Ocorre que vigora hoje em dia um modismo tendente a exagerar - e mesmo distorcer – os ensinamentos do jurista Rui Barbosa, quando aconselhou, em sua “Oração aos Moços”, a aprender a enxergar a igualdade levando-se em consideração as desigualdades entre as pessoas, daí que qualquer proposta oportunista hoje passa pelo crivo de malha mais rala que existe, qual seja, o de inventar pretextos para combater desigualdades, isto porque é um argumento que jamais terá fim, bastando simplesmente que se observem as novas distorções criadas pelo ato legislativo anterior para que se apresentem seguidamente novas denúncias de desigualdade, realimentando o infeliz ciclo indefinidamente.

Acaso a lei tratasse tão somente de criar um ambiente econômico mais favorável às ME’s e EPP’s, estaria, no bojo de um país mal ajustado, até que bem feito, pois que tais medidas interfeririam apenas incidentalmente em prejuízo das demais empresas, podendo até mesmo haver benefícios, na medida em que seus fornecedores ampliassem seus produtos, melhorassem-nos tecnologicamente e, por meio do aumento da competição, passassem a praticar preços menores. Entretanto, não é isto o que estipula o Congresso mais medíocre que a República brasileira jamais teve ao lançar no mundo jurídico o capítulo V da LC 123/2006, mas o de, literalmente, prejudicar um brasileiro em proveito de outro, pois o benefício da micro-empresa irregular que apresentar preço superior e que ganhar a licitação será o prejuízo concreto, contato até os centavos, da empresa não contemplada cujas faltas foram a de ser mais eficiente – por ter apresentado menor preço – e honesta – por apresentar-se regular perante a fazenda pública.
Email: klauber.pires@gmail.com blog: http://blogscoligados.blogspot.com

[i] CF/88, art. 37, inciso XXI: XXI - ressalvados os casos especificados na legislação, as obras, serviços, compras e alienações serão contratados mediante processo de licitação pública que assegure igualdade de condições a todos os concorrentes, com cláusulas que estabeleçam obrigações de pagamento, mantidas as condições efetivas da proposta, nos termos da lei, o qual somente permitirá as exigências de qualificação técnica e econômica indispensáveis à garantia do cumprimento das obrigações.

[ii] LC 123/2006, art. 44. Nas licitações será assegurada, como critério de desempate, preferência de contratação para as microempresas e empresas de pequeno porte.
§ 1o Entende-se por empate aquelas situações em que as propostas apresentadas pelas microempresas e empresas de pequeno porte sejam iguais ou até 10% (dez por cento) superiores à proposta mais bem classificada.
§ 2o Na modalidade de pregão, o intervalo percentual estabelecido no § 1o deste artigo será de até 5% (cinco por cento) superior ao melhor preço.

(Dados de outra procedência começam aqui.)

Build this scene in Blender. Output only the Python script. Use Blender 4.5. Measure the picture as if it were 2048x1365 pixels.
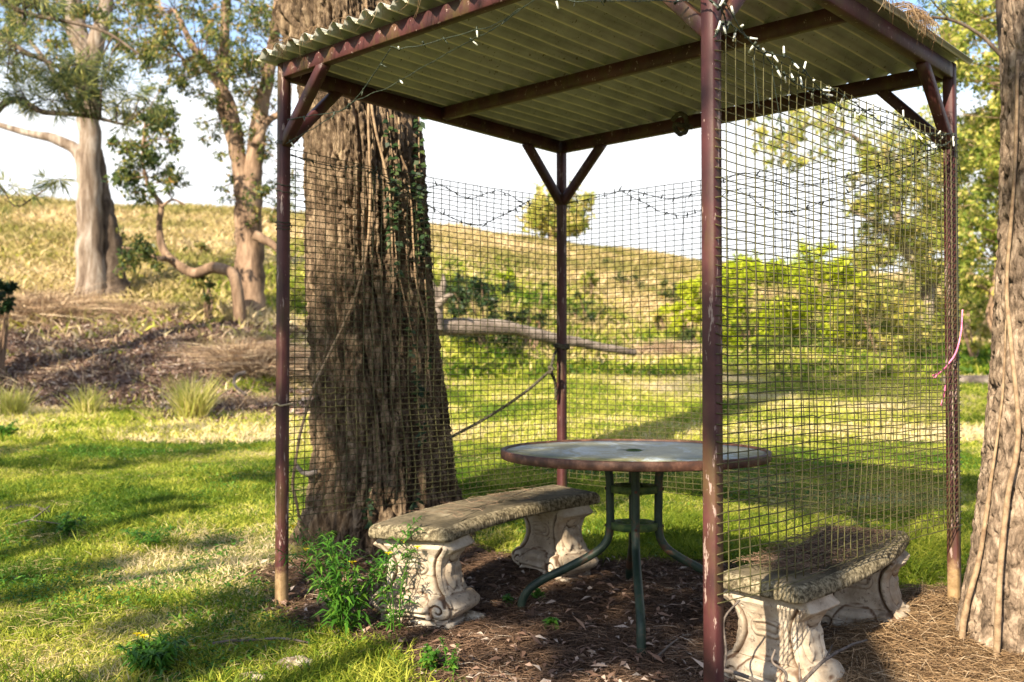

[iii] Art. 45. Para efeito do disposto no art. 44 desta Lei Complementar, ocorrendo o empate, proceder-se-á da seguinte forma:
I - a microempresa ou empresa de pequeno porte mais bem classificada poderá apresentar proposta de preço inferior àquela considerada vencedora do certame, situação em que será adjudicado em seu favor o objeto licitado;
II - não ocorrendo a contratação da microempresa ou empresa de pequeno porte, na forma do inciso I do caput deste artigo, serão convocadas as remanescentes que porventura se enquadrem na hipótese dos §§ 1o e 2o do art. 44 desta Lei Complementar, na ordem classificatória, para o exercício do mesmo direito;
III - no caso de equivalência dos valores apresentados pelas microempresas e empresas de pequeno porte que se encontrem nos intervalos estabelecidos nos §§ 1o e 2o do art. 44 desta Lei Complementar, será realizado sorteio entre elas para que se identifique aquela que primeiro poderá apresentar melhor oferta.
§ 1o Na hipótese da não-contratação nos termos previstos no caput deste artigo, o objeto licitado será adjudicado em favor da proposta originalmente vencedora do certame.
§ 2o O disposto neste artigo somente se aplicará quando a melhor oferta inicial não tiver sido apresentada por microempresa ou empresa de pequeno porte.
§ 3o No caso de pregão, a microempresa ou empresa de pequeno porte mais bem classificada será convocada para apresentar nova proposta no prazo máximo de 5 (cinco) minutos após o encerramento dos lances, sob pena de preclusão.